*Exercise data:*

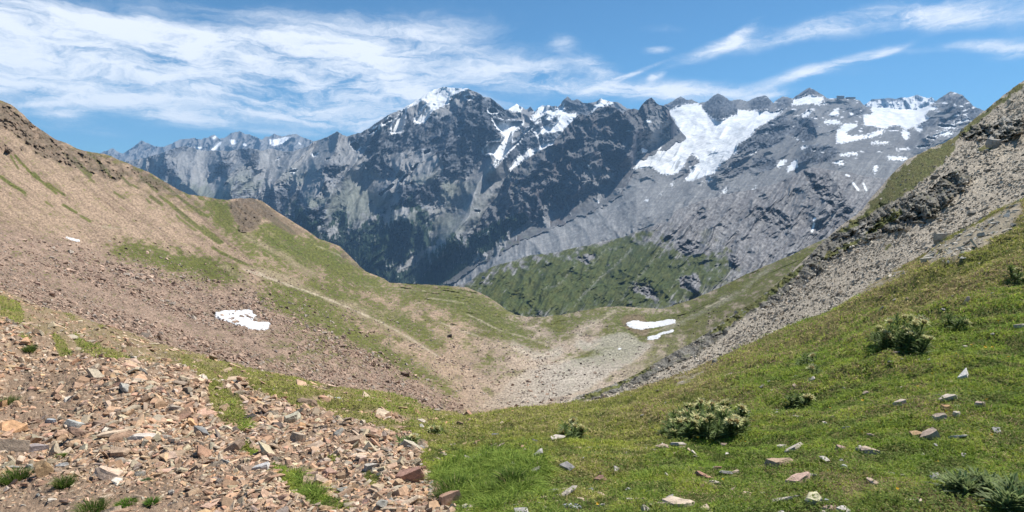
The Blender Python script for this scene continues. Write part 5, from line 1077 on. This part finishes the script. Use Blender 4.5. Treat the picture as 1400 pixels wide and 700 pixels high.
# ------------------------------------------------------------------ small yellow flowers in the turf
m_fl = material('yellow_petals', .6, .2, ((80., .15),), color=(.75, .42, .02))
fb = bmesh.new()
for i in range(9):
    a = i / 9 * 6.283; c_, s_ = math.cos(a), math.sin(a)
    q = [fb.verts.new((c_ * .003 - s_ * .002, s_ * .003 + c_ * .002, .03)), fb.verts.new((c_ * .003 + s_ * .002, s_ * .003 - c_ * .002, .03)), fb.verts.new((c_ * .014 + s_ * .003, s_ * .014 - c_ * .003, .036)), fb.verts.new((c_ * .014 - s_ * .003, s_ * .014 + c_ * .003, .036))]
    fb.faces.new(q)
st_ = [fb.verts.new((.0015 * math.cos(i * 2.09), .0015 * math.sin(i * 2.09), z)) for z in (0, .03) for i in range(3)]
for i in range(3): fb.faces.new((st_[i], st_[(i + 1) % 3], st_[3 + (i + 1) % 3], st_[3 + i]))
fme = bpy.data.meshes.new('yellow_flower'); fb.to_mesh(fme); fb.free(); fme.materials.append(m_fl)
for (a, b_) in [(1215,590),(1290,579),(1179,605),(1278,632),(1358,611),(1225,680),(1359,482),(1345,486),(1330,474),(990,661),(1310,496),(1287,418),(1254,540),(1276,520),(820,697),(1020,605),(1012,604),(955,597),(1130,655),(1350,560),(1180,560),(1365,445),(1240,515),(1135,560),(1380,500)]:
    g = ground(a, b_)[0]; o = bpy.data.objects.new('yellow_flower', fme); COL.objects.link(o); o.location = g + np.array([0, 0, .025]); k = random.uniform(.55, .85) * max(1, g[1] / 5); o.scale = (k, k, k); o.rotation_euler = (-.5 + random.gauss(0, .2), random.gauss(0, .3), random.random() * 6)
    tag(o, 'small golden yellow flower head dotted in the meadow turf', 'flower', 'small golden flowers dotted over the meadow')
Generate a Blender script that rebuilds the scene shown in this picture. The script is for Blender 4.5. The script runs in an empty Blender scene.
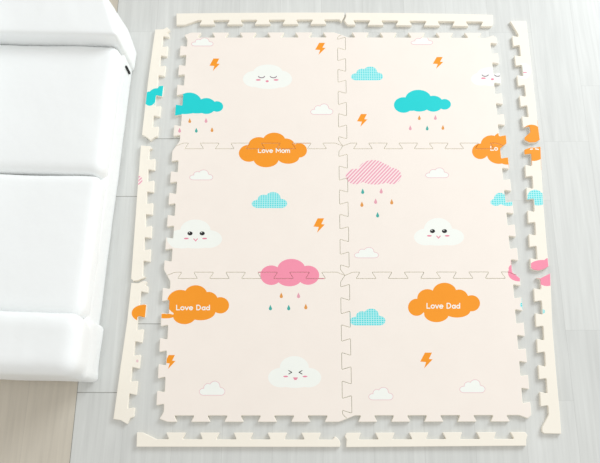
import bpy, bmesh, math, random
from mathutils import Vector, Matrix, Euler
from mathutils.geometry import delaunay_2d_cdt
scn = bpy.context.scene
COL = scn.collection
T = 0.015                      # thickness of the foam
# ------------------------------------------------------------------ camera
F = 668.2072
CA = (0.30923181638287706, 0.02369831177271702, 0.006595723811455321)
CP = Vector((-0.10331856859339487, -1.0015525688877898, 2.8183920331527825))
R = Matrix.Rotation(CA[2], 3, 'Z') @ Matrix.Rotation(CA[1], 3, 'Y') @ Matrix.Rotation(CA[0], 3, 'X')
cam = bpy.data.cameras.new('camera'); co = bpy.data.objects.new('camera', cam); COL.objects.link(co)
cam.sensor_width = 36; cam.lens = F * 36 / 600; cam.clip_start = 0.05
co.matrix_world = Matrix.Translation(CP) @ R.to_4x4()
scn.camera = co
def at(x, y, z=T):
    """where the sight line measured in the photo meets height z"""
    d = R @ Vector(((x - 300) / F, -(y - 231.5) / F, -1)); s = (z - CP.z) / d.z
    return CP + s * d
def at2(x, y, z=T):
    p = at(x, y, z); return Vector((p.x, p.y))
def lin(c):
    return tuple(((v / 255) / 12.92 if v / 255 <= .04045 else ((v / 255 + .055) / 1.055) ** 2.4) for v in c) + (1,)
# ------------------------------------------------------------------ materials
class N:
    def __init__(s, name):
        s.m = bpy.data.materials.new(name); s.m.use_nodes = True
        s.t = s.m.node_tree; s.b = s.t.nodes['Principled BSDF']
    def n(s, kind, **kw):
        o = s.t.nodes.new(kind)
        for k, v in kw.items():
            if k.startswith('i_'): o.inputs[k[2:].replace('_', ' ')].default_value = v
            else: setattr(o, k, v)
        return o
    def l(s, a, b): s.t.links.new(a, b)
    def math(s, op, a, b=None, c=None):
        o = s.t.nodes.new('ShaderNodeMath'); o.operation = op
        for i, v in enumerate((a, b, c)):
            if v is None: continue
            if isinstance(v, (int, float)): o.inputs[i].default_value = v
            else: s.l(v, o.inputs[i])
        return o.outputs[0]
    def mix(s, f, a, b):
        o = s.t.nodes.new('ShaderNodeMix'); o.data_type = 'RGBA'
        for sock, v in ((o.inputs[0], f), (o.inputs[6], a), (o.inputs[7], b)):
            if isinstance(v, (int, float)) or isinstance(v, tuple): sock.default_value = v
            else: s.l(v, sock)
        return o.outputs[2]

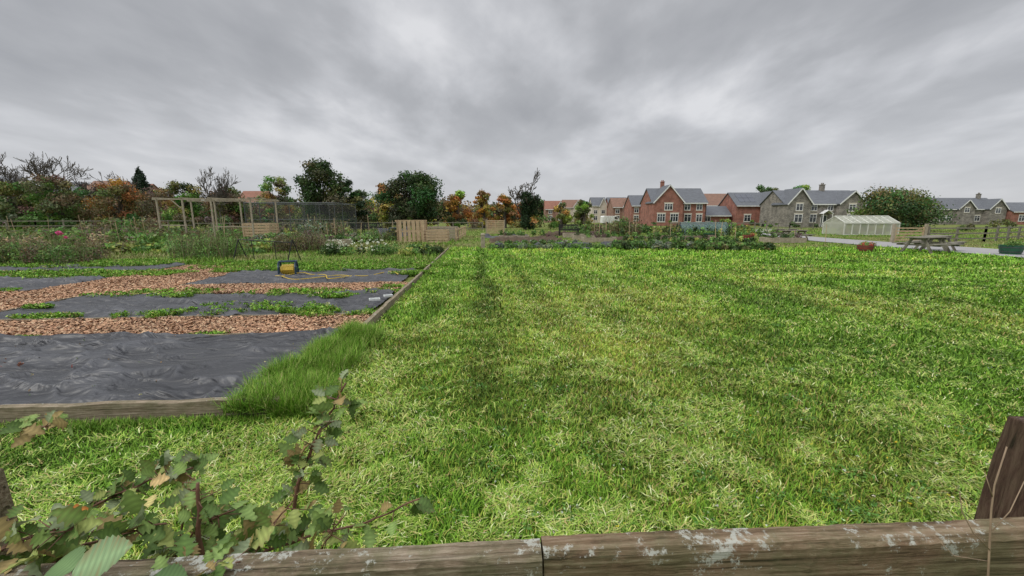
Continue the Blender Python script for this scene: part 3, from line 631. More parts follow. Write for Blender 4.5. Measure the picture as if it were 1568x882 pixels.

*Task directions:* From the listing above, print every entry precisely and drop the pictures.

*Response to this task:*
The Blender Python script for this scene continues. Write part 5, from line 1077 on. This part finishes the script. Use Blender 4.5. Treat the picture as 1400 pixels wide and 700 pixels high.
# ------------------------------------------------------------------ small yellow flowers in the turf
m_fl = material('yellow_petals', .6, .2, ((80., .15),), color=(.75, .42, .02))
fb = bmesh.new()
for i in range(9):
    a = i / 9 * 6.283; c_, s_ = math.cos(a), math.sin(a)
    q = [fb.verts.new((c_ * .003 - s_ * .002, s_ * .003 + c_ * .002, .03)), fb.verts.new((c_ * .003 + s_ * .002, s_ * .003 - c_ * .002, .03)), fb.verts.new((c_ * .014 + s_ * .003, s_ * .014 - c_ * .003, .036)), fb.verts.new((c_ * .014 - s_ * .003, s_ * .014 + c_ * .003, .036))]
    fb.faces.new(q)
st_ = [fb.verts.new((.0015 * math.cos(i * 2.09), .0015 * math.sin(i * 2.09), z)) for z in (0, .03) for i in range(3)]
for i in range(3): fb.faces.new((st_[i], st_[(i + 1) % 3], st_[3 + (i + 1) % 3], st_[3 + i]))
fme = bpy.data.meshes.new('yellow_flower'); fb.to_mesh(fme); fb.free(); fme.materials.append(m_fl)
for (a, b_) in [(1215,590),(1290,579),(1179,605),(1278,632),(1358,611),(1225,680),(1359,482),(1345,486),(1330,474),(990,661),(1310,496),(1287,418),(1254,540),(1276,520),(820,697),(1020,605),(1012,604),(955,597),(1130,655),(1350,560),(1180,560),(1365,445),(1240,515),(1135,560),(1380,500)]:
    g = ground(a, b_)[0]; o = bpy.data.objects.new('yellow_flower', fme); COL.objects.link(o); o.location = g + np.array([0, 0, .025]); k = random.uniform(.55, .85) * max(1, g[1] / 5); o.scale = (k, k, k); o.rotation_euler = (-.5 + random.gauss(0, .2), random.gauss(0, .3), random.random() * 6)
    tag(o, 'small golden yellow flower head dotted in the meadow turf', 'flower', 'small golden flowers dotted over the meadow')
Generate a Blender script that rebuilds the scene shown in this picture. The script is for Blender 4.5. The script runs in an empty Blender scene.
import bpy, bmesh, math, random
from mathutils import Vector, Matrix, Euler
from mathutils.geometry import delaunay_2d_cdt
scn = bpy.context.scene
COL = scn.collection
T = 0.015                      # thickness of the foam
# ------------------------------------------------------------------ camera
F = 668.2072
CA = (0.30923181638287706, 0.02369831177271702, 0.006595723811455321)
CP = Vector((-0.10331856859339487, -1.0015525688877898, 2.8183920331527825))
R = Matrix.Rotation(CA[2], 3, 'Z') @ Matrix.Rotation(CA[1], 3, 'Y') @ Matrix.Rotation(CA[0], 3, 'X')
cam = bpy.data.cameras.new('camera'); co = bpy.data.objects.new('camera', cam); COL.objects.link(co)
cam.sensor_width = 36; cam.lens = F * 36 / 600; cam.clip_start = 0.05
co.matrix_world = Matrix.Translation(CP) @ R.to_4x4()
scn.camera = co
def at(x, y, z=T):
    """where the sight line measured in the photo meets height z"""
    d = R @ Vector(((x - 300) / F, -(y - 231.5) / F, -1)); s = (z - CP.z) / d.z
    return CP + s * d
def at2(x, y, z=T):
    p = at(x, y, z); return Vector((p.x, p.y))
def lin(c):
    return tuple(((v / 255) / 12.92 if v / 255 <= .04045 else ((v / 255 + .055) / 1.055) ** 2.4) for v in c) + (1,)
# ------------------------------------------------------------------ materials
class N:
    def __init__(s, name):
        s.m = bpy.data.materials.new(name); s.m.use_nodes = True
        s.t = s.m.node_tree; s.b = s.t.nodes['Principled BSDF']
    def n(s, kind, **kw):
        o = s.t.nodes.new(kind)
        for k, v in kw.items():
            if k.startswith('i_'): o.inputs[k[2:].replace('_', ' ')].default_value = v
            else: setattr(o, k, v)
        return o
    def l(s, a, b): s.t.links.new(a, b)
    def math(s, op, a, b=None, c=None):
        o = s.t.nodes.new('ShaderNodeMath'); o.operation = op
        for i, v in enumerate((a, b, c)):
            if v is None: continue
            if isinstance(v, (int, float)): o.inputs[i].default_value = v
            else: s.l(v, o.inputs[i])
        return o.outputs[0]
    def mix(s, f, a, b):
        o = s.t.nodes.new('ShaderNodeMix'); o.data_type = 'RGBA'
        for sock, v in ((o.inputs[0], f), (o.inputs[6], a), (o.inputs[7], b)):
            if isinstance(v, (int, float)) or isinstance(v, tuple): sock.default_value = v
            else: s.l(v, sock)
        return o.outputs[2]

Continue the Blender Python script for this scene: part 3, from line 631. More parts follow. Write for Blender 4.5. Measure the picture as if it were 1568x882 pixels.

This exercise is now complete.